▶ YOUR GOAL
Print word for word the first line of the listing below and every line after it, through the line with "for a in ((642, 476, 122, .9, .5, 'low". Leave out the pictures and the rest.

▶ COLLECTED DATA
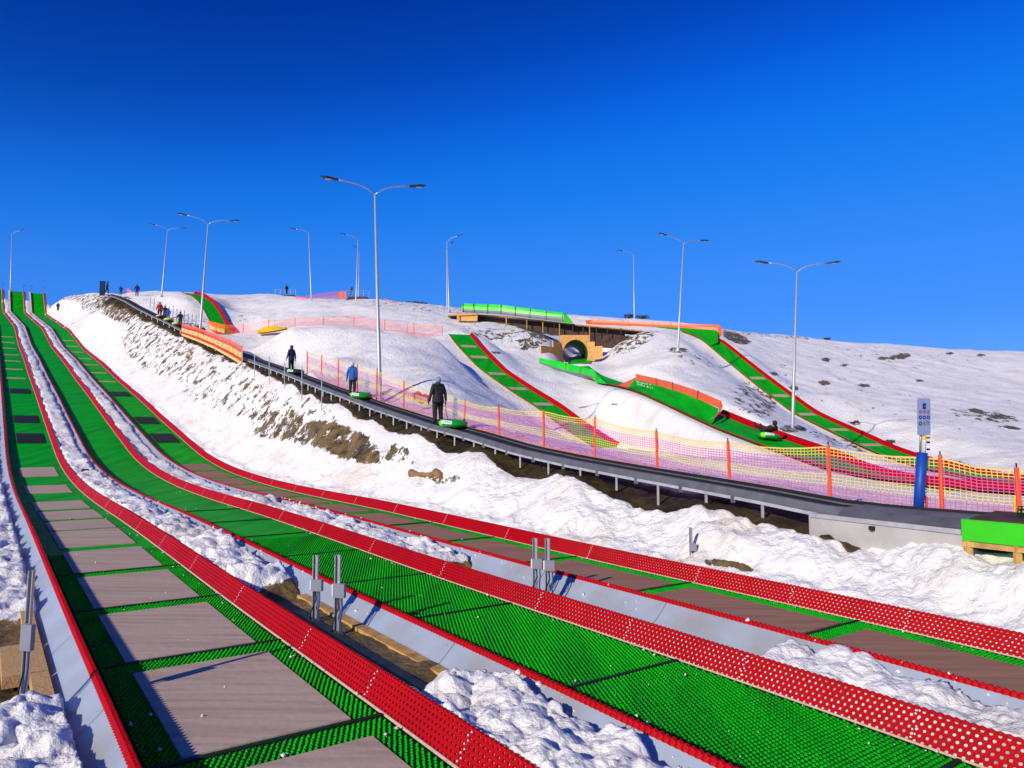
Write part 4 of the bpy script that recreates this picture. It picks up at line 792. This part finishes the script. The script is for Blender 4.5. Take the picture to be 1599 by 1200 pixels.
def shrub(u, v, Y, w_, h_, label):
    p = P3(u, v, Y); root = empty('bare_shrub', p, label, 'shrub', 'dark shrubs on the skyline'); k = MB(p); rg = random.Random(int(u))
    for i in range(26):
        a = rg.uniform(0, 6.28); e = np.array([math.cos(a) * w_ * rg.uniform(.2, 1), math.sin(a) * w_ * .6, h_ * rg.uniform(.5, 1.1)]); m_ = p + e * .5 + np.array([0, 0, .1]); k.tube([p - (0, 0, .2), m_, p + e], [.05, .035, .015], 4)
    k.build('branches', M['brush'], root); k = MB(p)
    for i in range(260):
        c = p + np.array([rg.uniform(-1, 1) * w_, rg.uniform(-.6, .6) * w_, h_ * rg.uniform(.1, 1)]); s_ = .13; k.add([c + np.array([rg.uniform(-s_, s_), rg.uniform(-s_, s_), rg.uniform(-s_, s_)]) for _ in range(3)], [(0, 1, 2)])
    k.build('dry_leaves', M['brush'], root, weld=False)
for a in ((642, 476, 122, .9, .5, 'low dark shrub on the skyline left of the bridge, left of two'), (657, 477, 122, 1.1, .5, 'low dark shrub on the skyline left of the bridge, right of two'), (983, 497, 117, .8, .6, 'dark shrub on the skyline left of the lamp behind the orange wall'), (1004, 498, 117, 1.1, .5, 'wide dark shrub on the skyline right of the lamp behind the orange wall'), (1292, 531, 122, .5, .3, 'tiny dark shrub on the snowy skyline at far right')): shrub(*a)

# ------------------------------------------------------------------ skyline platforms
def platform(u0, u1, v, Y, label, rails):
    a, b = P3(u0, v, Y), P3(u1, v, Y); c = (a + b) / 2; root = empty('lookout_platform', c, label, 'platform'); k = MB(c); k.hexa([a - (0, 0, .5), b - (0, 0, .5), b + (0, 2, -.5), a + (0, 2, -.5), a + (.4, 0, 0), b - (.4, 0, 0), b + (-.4, 2, 0), a + (.4, 2, 0)]); k.build('dark_deck', M['timber_dark'], root)
    n_ = 5
    for i in range(n_):
        q = a + (b - a) * i / (n_ - 1); k = MB(c); k.tube([q, q + (0, 0, rails)], .035, 6); k.build('rail_post', M['galv'], root)
    k = MB(c); k.tube([a + (0, 0, rails), b + (0, 0, rails)], .03, 6); k.build('hand_rail', M['galv'], root)
    k = MB(c); k.tube([a + (0, 0, rails * .55), b + (0, 0, rails * .55)], .025, 6); k.build('mid_rail', M['galv'], root)
platform(430, 462, 460.5, 128, 'low dark platform on the left skyline with one person on it', .9)
platform(541, 577, 463.5, 118, 'dark railed platform on the skyline behind a lamp post with one person on it', 1.0)
# blue-black cabinet at the lift top
p = P3(160, 460, 113); k = MB(p); k.box(p + (0, 0, .9), (.65, .6, 2.1), .3); k.box(p + (0, 0, 1.98), (.75, .7, .08), .3); o = k.build('control_cabinet', M['jacket_navy']); tag(o, 'tall dark blue cabinet beside the person at the lift top', 'cabinet')

# ------------------------------------------------------------------ sign on blue padded post
ys = PS(float(pc(6.9)) + .8, 6.9)[1]
s_ = s_of_u(1436, 800, lambda s: pc(s) + .75); x, y = PS(float(pc(s_)) + .75, s_); b = P3(1433, 800, y); sg = empty('lift_sign', b, 'white pictogram sign on a blue padded post beside the lift entrance', 'sign'); ob = np.array(b)
px_ = y / F
def sq(u, v, dy=0): q = P3(u, v, y); return q + np.array([0, dy, 0])
k = MB(ob); k.tube([sq(1434, 806), sq(1437, 760), sq(1440.5, 707)], [.088, .092, .094], 12); k.build('blue_padding', M['blue_pad'], sg, True)
k = MB(ob); k.tube([sq(1437.5, 710), sq(1439, 660, -.0)], .022, 8); k.build('sign_pole', M['galv'], sg, True)
k = MB(ob); k.tube([sq(1443.5, 710), sq(1445, 660)], .030, 8); k.build('sign_pole', M['white'], sg, True)
k = MB(ob); k.tube([sq(1443.3, 687), sq(1443.8, 681)], .034, 8); k.build('yellow_band', M['yellow'], sg)
for v_ in (684, 691, 702): k = MB(ob); k.box(sq(1449.5, v_, -.01), (.04, .05, .035)); k.build('clamp', M['tube_red' if v_ == 684 else 'black'], sg)
B_ = MB(ob); c = sq(1441.5, 651, -.05); w_, h_ = 22.5 * px_, 57 * px_
def rr(cx, cz, w, h, r, n=5):
    out = []
    for qx, qz, a0 in ((w / 2 - r, h / 2 - r, 0), (-w / 2 + r, h / 2 - r, 90), (-w / 2 + r, -h / 2 + r, 180), (w / 2 - r, -h / 2 + r, 270)):
        for i in range(n + 1): a = R(a0 + 90 * i / n); out.append((cx + qx + r * math.cos(a), cz + qz + r * math.sin(a)))
    return out
lean = .035
def sp_(x, z, dy=0): return c + np.array([x + z * lean, dy + x * .25, z])
out = rr(0, 0, w_, h_, .03); n_ = len(out); B_.add([sp_(*q) for q in out] + [sp_(*q, .03) for q in out], [tuple(range(n_))[::-1], tuple(range(n_, 2 * n_))] + [(i, (i + 1) % n_, n_ + (i + 1) % n_, n_ + i) for i in range(n_)]); bd = B_.build('sign_board', M['sign_white'], sg)
def mark(nm, m, shp):
    k = MB(ob)
    for o in shp: k.add([sp_(*q, -.004) for q in o], [tuple(range(len(o)))[::-1]])
    k.build(nm, m, bd)
def disc(x, z, r, r2=0, n=12):
    if not r2: return [[(x + r * math.cos(6.283 * i / n), z + r * math.sin(6.283 * i / n)) for i in range(n)]]
    return [[(x + a * math.cos(6.283 * i / n), z + a * math.sin(6.283 * i / n)) for a, i in ((r, j), (r, j + 1), (r2, j + 1), (r2, j))] for j in range(n)]
def rect(x, z, w, h): return [[(x - w / 2, z - h / 2), (x + w / 2, z - h / 2), (x + w / 2, z + h / 2), (x - w / 2, z + h / 2)]]
mark('blue_pictogram', M['sign_blue'], rect(.0, .225, .075, .05) + rect(0, .165, .075, .05) + rect(-.02, .195, .02, .1))
for i in range(3): mark('red_round_pictogram', M['sign_red'], disc(-.085 + i * .085, .09, .034, .024) + rect(-.085 + i * .085, .09, .012, .05))
for i in range(3): mark('blue_round_pictogram', M['sign_blue'], disc(-.085 + i * .085, -.015, .037, .016))
mark('blue_round_pictogram', M['sign_blue'], disc(-.085, -.13, .04, .02)); mark('green_pictogram', M['sign_green'], rect(0, -.13, .04, .075)); mark('blue_arch_pictogram', M['sign_blue'], rect(.055, -.13, .012, .07) + rect(.075, -.10, .05, .014) + rect(.098, -.13, .012, .07))
# small striped marker stakes by the lift entrance
for u, vt, vb, lb in ((1447.5, 776, 802, 'short dark red stake beside the foot of the blue padded post'), (1585, 777, 812, 'short striped stake at the right edge behind the green ramp')):
    s = s_of_u(min(u, 1590), vb, lambda s: pc(s) + .9); x, y = PS(float(pc(s)) + .9, s); b = P3(u, vb, y); t = P3(u, vt, y); k = MB(b); k.tube([b, b * .5 + t * .5, t], .02, 6); o = k.build('marker_stake', M['red_net'] if u < 1500 else M['yellow']); tag(o, lb, 'stake')
x, y = PS(float(pc(3.9)) + .9, 3.9); b = P3(1594, 818, y); o_ = MB(b)
for i in range(5):
    for j in range(5):
        q0 = b + np.array([i * .06 - .04 + j * .01, 0, j * .06]); ang = [math.pi / 4 * t for t in range(8)]
        sqr = [q0 + np.array([.03 * a, 0, .03 * c_]) for a, c_ in ((1, 0), (1, 1), (0, 1), (-1, 1), (-1, 0), (-1, -1), (0, -1), (1, -1))]; ho = [q0 + np.array([.018 * math.cos(t), 0, .018 * math.sin(t)]) for t in ang]
        o_.add(sqr + ho, [(t, (t + 1) % 8, 8 + (t + 1) % 8, 8 + t) for t in range(8)])
o = o_.build('mat_offcut', M['green_under']); tag(o, 'dark green perforated mat piece standing at the right edge behind the ramp', 'mat')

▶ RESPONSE
Write part 4 of the bpy script that recreates this picture. It picks up at line 792. This part finishes the script. The script is for Blender 4.5. Take the picture to be 1599 by 1200 pixels.
def shrub(u, v, Y, w_, h_, label):
    p = P3(u, v, Y); root = empty('bare_shrub', p, label, 'shrub', 'dark shrubs on the skyline'); k = MB(p); rg = random.Random(int(u))
    for i in range(26):
        a = rg.uniform(0, 6.28); e = np.array([math.cos(a) * w_ * rg.uniform(.2, 1), math.sin(a) * w_ * .6, h_ * rg.uniform(.5, 1.1)]); m_ = p + e * .5 + np.array([0, 0, .1]); k.tube([p - (0, 0, .2), m_, p + e], [.05, .035, .015], 4)
    k.build('branches', M['brush'], root); k = MB(p)
    for i in range(260):
        c = p + np.array([rg.uniform(-1, 1) * w_, rg.uniform(-.6, .6) * w_, h_ * rg.uniform(.1, 1)]); s_ = .13; k.add([c + np.array([rg.uniform(-s_, s_), rg.uniform(-s_, s_), rg.uniform(-s_, s_)]) for _ in range(3)], [(0, 1, 2)])
    k.build('dry_leaves', M['brush'], root, weld=False)
for a in ((642, 476, 122, .9, .5, 'low dark shrub on the skyline left of the bridge, left of two'), (657, 477, 122, 1.1, .5, 'low dark shrub on the skyline left of the bridge, right of two'), (983, 497, 117, .8, .6, 'dark shrub on the skyline left of the lamp behind the orange wall'), (1004, 498, 117, 1.1, .5, 'wide dark shrub on the skyline right of the lamp behind the orange wall'), (1292, 531, 122, .5, .3, 'tiny dark shrub on the snowy skyline at far right')): shrub(*a)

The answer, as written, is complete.